La juventud y las ganas de seguir aprendiendo le llevaron por varios pueblos y ciudades, tanto del oriente como del occidente. Una de sus paradas fue la ciudad de Potosí, donde pronto hacían fila para ver en directo cómo hacía sus pequeñas obras. Empero, los mineros no solían pedir que les dibujara una Virgen o un santo, sino que querían el perfil de Vladimir Lenin —el principal líder de la revolución rusa de 1917—, además de la bandera tricolor de Bolivia y una roja con la hoz y el martillo del socialismo soviético.

La Paz, Puerto Suárez, Tupiza, Villazón fueron algunas ciudades que conoció en su juventud, además de otras regiones de Brasil, Perú, Argentina y Chile. Viajó tanto, que cuando retornó a su tierra orureña se compró una lámina grande con el mapa del país, con el objetivo de marcar cada lugar que había visitado.
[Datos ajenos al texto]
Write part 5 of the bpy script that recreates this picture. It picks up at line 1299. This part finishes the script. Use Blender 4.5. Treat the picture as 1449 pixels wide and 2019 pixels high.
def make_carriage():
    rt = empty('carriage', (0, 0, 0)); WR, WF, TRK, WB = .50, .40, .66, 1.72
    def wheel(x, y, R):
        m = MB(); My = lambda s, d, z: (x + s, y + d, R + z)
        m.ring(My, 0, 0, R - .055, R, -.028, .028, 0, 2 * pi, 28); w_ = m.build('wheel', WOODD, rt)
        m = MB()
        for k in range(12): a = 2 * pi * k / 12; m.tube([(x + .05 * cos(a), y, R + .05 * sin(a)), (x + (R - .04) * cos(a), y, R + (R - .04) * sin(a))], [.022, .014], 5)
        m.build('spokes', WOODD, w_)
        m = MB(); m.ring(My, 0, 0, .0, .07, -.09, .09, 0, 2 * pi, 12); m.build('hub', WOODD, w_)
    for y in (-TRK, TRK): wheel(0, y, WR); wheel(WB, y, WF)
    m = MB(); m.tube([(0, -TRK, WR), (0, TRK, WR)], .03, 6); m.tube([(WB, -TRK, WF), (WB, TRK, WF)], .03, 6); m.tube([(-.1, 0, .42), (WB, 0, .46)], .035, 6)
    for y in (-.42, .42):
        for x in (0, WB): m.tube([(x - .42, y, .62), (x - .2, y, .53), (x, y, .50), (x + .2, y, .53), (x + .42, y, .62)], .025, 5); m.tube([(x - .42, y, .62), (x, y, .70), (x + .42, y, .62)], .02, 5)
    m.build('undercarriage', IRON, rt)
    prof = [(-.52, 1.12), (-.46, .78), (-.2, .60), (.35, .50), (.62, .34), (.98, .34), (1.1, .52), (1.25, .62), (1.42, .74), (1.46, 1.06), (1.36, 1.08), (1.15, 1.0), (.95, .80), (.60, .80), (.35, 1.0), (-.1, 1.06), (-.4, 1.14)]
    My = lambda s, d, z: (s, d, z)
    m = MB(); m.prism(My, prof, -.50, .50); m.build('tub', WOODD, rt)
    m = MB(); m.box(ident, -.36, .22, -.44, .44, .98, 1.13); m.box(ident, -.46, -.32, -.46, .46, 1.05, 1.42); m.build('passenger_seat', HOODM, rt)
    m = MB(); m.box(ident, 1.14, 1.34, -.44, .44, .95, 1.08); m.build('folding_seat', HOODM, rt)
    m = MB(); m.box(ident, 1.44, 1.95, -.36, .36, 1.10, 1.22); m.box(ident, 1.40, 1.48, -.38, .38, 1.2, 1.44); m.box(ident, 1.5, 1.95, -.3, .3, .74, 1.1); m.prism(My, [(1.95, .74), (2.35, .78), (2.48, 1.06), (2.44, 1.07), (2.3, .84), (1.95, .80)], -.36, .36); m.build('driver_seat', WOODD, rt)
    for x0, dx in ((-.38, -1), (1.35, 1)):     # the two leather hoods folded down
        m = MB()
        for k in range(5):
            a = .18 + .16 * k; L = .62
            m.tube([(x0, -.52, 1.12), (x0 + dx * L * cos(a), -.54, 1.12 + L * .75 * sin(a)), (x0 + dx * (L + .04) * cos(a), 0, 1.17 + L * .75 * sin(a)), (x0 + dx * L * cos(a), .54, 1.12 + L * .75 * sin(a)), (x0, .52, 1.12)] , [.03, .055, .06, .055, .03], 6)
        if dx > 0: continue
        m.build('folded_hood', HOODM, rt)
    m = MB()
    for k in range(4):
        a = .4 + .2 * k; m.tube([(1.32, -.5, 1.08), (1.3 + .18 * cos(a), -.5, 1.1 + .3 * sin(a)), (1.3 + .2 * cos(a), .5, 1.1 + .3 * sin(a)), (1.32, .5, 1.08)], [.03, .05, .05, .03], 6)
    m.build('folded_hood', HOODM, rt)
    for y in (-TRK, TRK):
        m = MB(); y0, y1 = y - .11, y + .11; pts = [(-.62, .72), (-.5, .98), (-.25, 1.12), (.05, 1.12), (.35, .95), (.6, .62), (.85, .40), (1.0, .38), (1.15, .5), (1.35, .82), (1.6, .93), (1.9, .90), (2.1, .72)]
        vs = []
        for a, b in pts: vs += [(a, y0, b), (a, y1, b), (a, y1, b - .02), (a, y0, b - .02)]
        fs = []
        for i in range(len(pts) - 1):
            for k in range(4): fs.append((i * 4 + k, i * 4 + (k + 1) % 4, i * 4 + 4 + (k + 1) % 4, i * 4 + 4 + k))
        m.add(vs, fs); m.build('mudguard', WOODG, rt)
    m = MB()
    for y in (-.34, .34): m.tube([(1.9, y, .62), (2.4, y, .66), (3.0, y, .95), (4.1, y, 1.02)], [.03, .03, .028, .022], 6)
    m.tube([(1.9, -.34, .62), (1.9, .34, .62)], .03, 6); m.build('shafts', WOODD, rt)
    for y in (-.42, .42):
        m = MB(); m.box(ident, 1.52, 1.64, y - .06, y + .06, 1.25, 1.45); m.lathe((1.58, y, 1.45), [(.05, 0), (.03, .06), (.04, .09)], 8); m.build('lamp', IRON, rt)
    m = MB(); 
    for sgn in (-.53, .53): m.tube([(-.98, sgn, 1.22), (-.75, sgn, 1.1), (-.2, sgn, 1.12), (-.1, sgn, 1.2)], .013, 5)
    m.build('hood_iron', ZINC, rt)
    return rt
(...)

Durante varios años José viajó con su infaltable maletín, en el que guardaba una caja con óleos alemanes, pinceles de diverso grosor, disolventes en pequeñas botellas de vidrio y oro musivo o bisulfuro de estaño, que mezclaba con linaza y disolventes para mejorar sus obras.

Verlo era un espectáculo. Con pantalones vaqueros, una chamarra oscura y un peinado pato de la época, después de acomodarse en la mesa y de recibir el pedido, tardaba menos de 20 minutos en terminar el trabajo. Incluso menos, cuando se trataba de obras que se las sabía de memoria, como la Virgen de Copacabana.

“A veces dicen que soy artista. No me clasifico como tal. Soy artesano, porque el artista hace una creación de su obra y la firma, y nadie debe repetirlo. Mientras que el artesano hace lo que le pide el cliente, puede copiar pero no con firma. Por eso digo que los artesanos trabajamos con las manos sucias pero la conciencia tranquila”.

Algunas piezas junto a una fotografía de cuando José viajaba, con el inseparable maletín, mostrando su arte.

Renuente a la lupa u otro artículo similar, a sus 25 años sintió que la vista perfecta le estaba abandonando, así es que retornó al taller de joyería de su padre. Luego se dedicó a la serigrafía y luego probó suerte con objetos de miniatura, hasta que un artesano joyero le enseñó el repujado, una técnica artesanal que consiste en trabajar planchas de metal, cuero u otros materiales maleables.

“Con ello he logrado mantener a mi familia desde 1970, más o menos”. Ahora, desde su taller El Monolito —el mismo nombre de la joyería de su padre—, ubicado en la calle Cochabamba Nº 560, entre Soria Galvarro y 6 de Octubre, dedica sus días a seguir dibujando y a crear bellas obras, siempre con el escudo nacional y la Virgen de Copacabana, a la que agradece por todo para seguir viviendo con su esposa, Alcira Aguilar.

“Ahora quiero compartir con mis hijos (José, Javier, Rubén y Miguel) porque creo que he cumplido. Si Dios me da un poco más de vida seguiré con lo que sé, que es el repujado”, dice este artesano que, para recordar aquellos tiempos en que pintaba las pantallas de los relojes sin lentes ni lupas, aún mantiene en su taller un cuadro con algunos de sus trabajos que le permitieron recorrer el país y que muestra a todos aquellos amigos que quieren conocer cómo fueron sus inolvidables años juveniles.